As it is, according to federal figures from 2006, when around 140,000 plants were confiscated, Washington already ranked No. 2, behind California, in U.S. indoor grows and No. 5 in outdoor gardens. With a street value estimated by the state patrol at $472 million so far, the 2007 law-enforcement harvest has turned marijuana, unofficially, into Washington’s No. 4 cash crop, compared to the latest (2005) available figures from the state Department of Agriculture. Dope beats out wheat ($456 million) but trails potatoes ($535 million). Apples, at $1.2 billion, top the list.
via Seattle News – Marijuana Is Washington’s Hottest Agricultural Product – page 1 – Seattle Weekly.
And how much tax revenue does Washington take in from wheat, potatoes, and apples? Marijuana may be #4, but that is based on how much marijuana they found, not how much is actually being grown out there.
Leaving money on the table while your state is suffering a severe financial crisis, cutting programs and services needed by the people. Oh well, what good is a Poison Control Hotline, anyway?

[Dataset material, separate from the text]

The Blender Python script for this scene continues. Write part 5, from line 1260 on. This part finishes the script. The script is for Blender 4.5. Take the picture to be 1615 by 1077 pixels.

Washington State, like my home state of TN, relies on a hefty sales tax to fill state coffers, rather than an income tax. At a 9.0% rate, without any sin taxes added that’s $42,480,000 in tax revenue they burned. Along with the money spent on the investigation, there’s no telling how many roads and schools they could have built/funded. With a state population of about 6 million, it’s like every man, woman, and child in the state took $7 out of their pocket and threw it into Puget Sound.